75 Das vorlegende Gericht kann im Rahmen seiner Beurteilung der ihm vorliegenden, vom Ausstellermitgliedstaat herrührenden Informationen alle Umstände des bei ihm anhängigen Verfahrens berücksichtigen. Es kann insbesondere den etwaigen Umstand berücksichtigen, dass die vom Ausstellermitgliedstaat herrührenden Informationen darauf hinweisen, dass sich der Inhaber des Führerscheins im Gebiet dieses Staates nur für ganz kurze Zeit aufgehalten und dort einen rein fiktiven Wohnsitz allein zu dem Zweck errichtet hat, der Anwendung der strengeren Bedingungen für die Ausstellung eines Führerscheins im Mitgliedstaat seines tatsächlichen Wohnsitzes zu entgehen."
3.4. Vielmehr geht der EuGH in Rn 69 des zitierten Urteils "Akyüz" - ausdrücklich - davon aus, dass von den "Einwohnermeldebehörden des Ausstellerstaates erlangte Informationen" unbestreitbare, vom Ausstellermitgliedstaat herrührende Informationen sein können, die dazu berechtigen, die Anerkennung des Führerscheines zu verweigern. Gleiches gilt für vom Ausstellerstaat (sogar indirekt) "übermittelte" Informationen über den ordentlichen Wohnsitz (Rn 71 des zitierten Urteils). Schließlich weist der EuGH in Rn 72 des Urteils - explizit - darauf hin, dass auch Informationen, die sich Vertretungsbehörden im Ausstellermitgliedstaat " verschaffen ", als vom Ausstellermitgliedstaat herrührende Informationen anzusehen seien.

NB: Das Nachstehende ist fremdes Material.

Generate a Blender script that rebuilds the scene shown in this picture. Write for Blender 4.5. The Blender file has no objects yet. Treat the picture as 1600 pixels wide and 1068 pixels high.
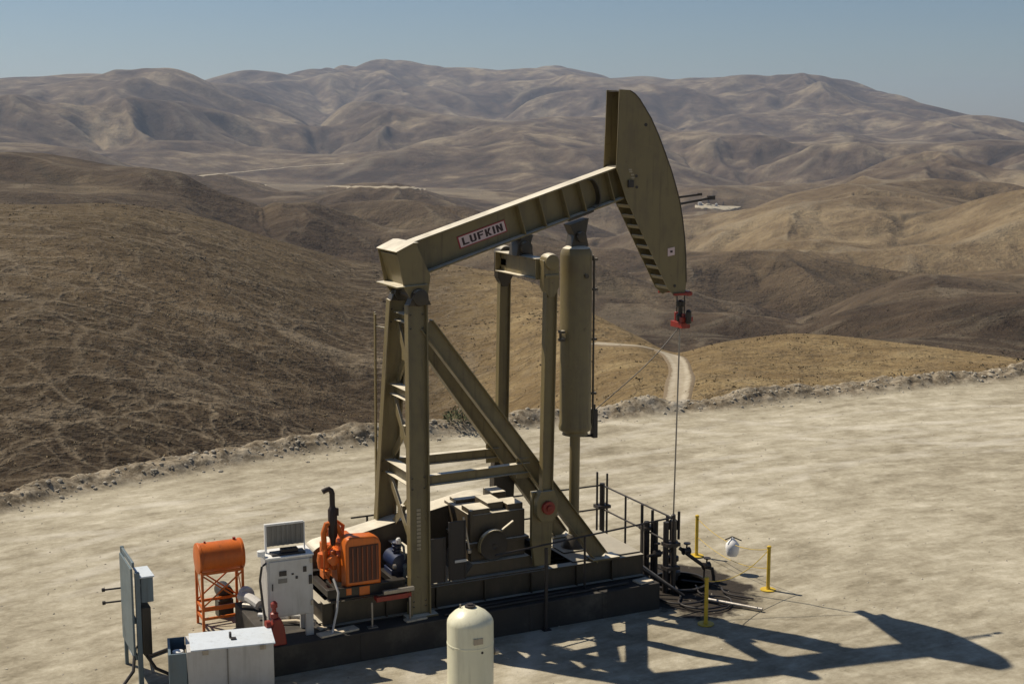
import bpy, bmesh, math, random
import numpy as np
from mathutils import Vector, Matrix
R = math.radians
sc = bpy.context.scene

# ------------------------------------------------------------------ camera, sky, sun, exposure
cam_d = bpy.data.cameras.new("camera"); cam = bpy.data.objects.new("camera", cam_d)
sc.collection.objects.link(cam); sc.camera = cam
CAM = Vector((0, 0, 9.5)); YAW = 26.0; PITCH = math.atan(335/2150.)
cam.location = CAM
cam.rotation_euler = (math.pi/2 - PITCH, 0, -R(YAW))
cam_d.sensor_width = 36; cam_d.lens = 2150/1600*36
cam_d.clip_start = 0.1; cam_d.clip_end = 60000

SUN_TRAVEL = Vector((0.40, -0.64, -1.0)).normalized()
sun_d = bpy.data.lights.new("sun", 'SUN'); sun = bpy.data.objects.new("sun", sun_d)
sc.collection.objects.link(sun)
sun.rotation_euler = SUN_TRAVEL.to_track_quat('-Z', 'Y').to_euler()
sun_d.energy = 5.0; sun_d.angle = R(0.53); sun_d.color = (1.0, 0.89, 0.72)
world = bpy.data.worlds.new("World"); sc.world = world; world.use_nodes = True
wn = world.node_tree; bg = wn.nodes['Background']
sky = wn.nodes.new('ShaderNodeTexSky'); sky.sky_type = 'NISHITA'; sky.sun_disc = False
sky.sun_elevation = math.asin(-SUN_TRAVEL.z)
sky.sun_rotation = math.atan2(-SUN_TRAVEL.x, -SUN_TRAVEL.y)
sky.altitude = 600; sky.air_density = 1.0; sky.dust_density = 0.5; sky.ozone_density = 4.2
wn.links.new(sky.outputs[0], bg.inputs[0]); bg.inputs[1].default_value = 0.055
sc.view_settings.view_transform = 'Standard'; sc.view_settings.look = 'None'
sc.view_settings.exposure = 0.17; sc.view_settings.gamma = 1
try:
    sc.cycles.max_bounces = 6; sc.cycles.volume_bounces = 0
    sc.cycles.diffuse_bounces = 3; sc.cycles.use_denoising = True
except Exception: pass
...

Vor diesem Hintergrund kann somit kein Zweifel daran bestehen, dass Informationen des Ausstellermitgliedstaates über den ordentlichen Wohnsitz des Betreffenden auch dann, wenn diese Informationen erst über Ersuchen der Führerscheinbehörde erteilt werden, zur Beurteilung herangezogen werden können, ob es sich (im Sinne der Rn 74 des zitierten Urteils) um unbestreitbare Informationen handelt, die belegen, dass der Inhaber des Führerscheins zu dem Zeitpunkt, als er diesen erhielt, seinen ordentlichen Wohnsitz nicht im Hoheitsgebiet des Ausstellermitgliedstaats hatte. Dem steht der in der Revision erwähnte Art. 15 der Richtlinie 2006/126/EG über den Führerschein, der die Amtshilfe der Mitgliedstaaten normiert, in keiner Weise entgegen. Angesichts der eindeutigen Rechtslage besteht somit kein Anlass, die Anregung des Revisionswerbers auf Einholung einer Vorabentscheidung aufzugreifen.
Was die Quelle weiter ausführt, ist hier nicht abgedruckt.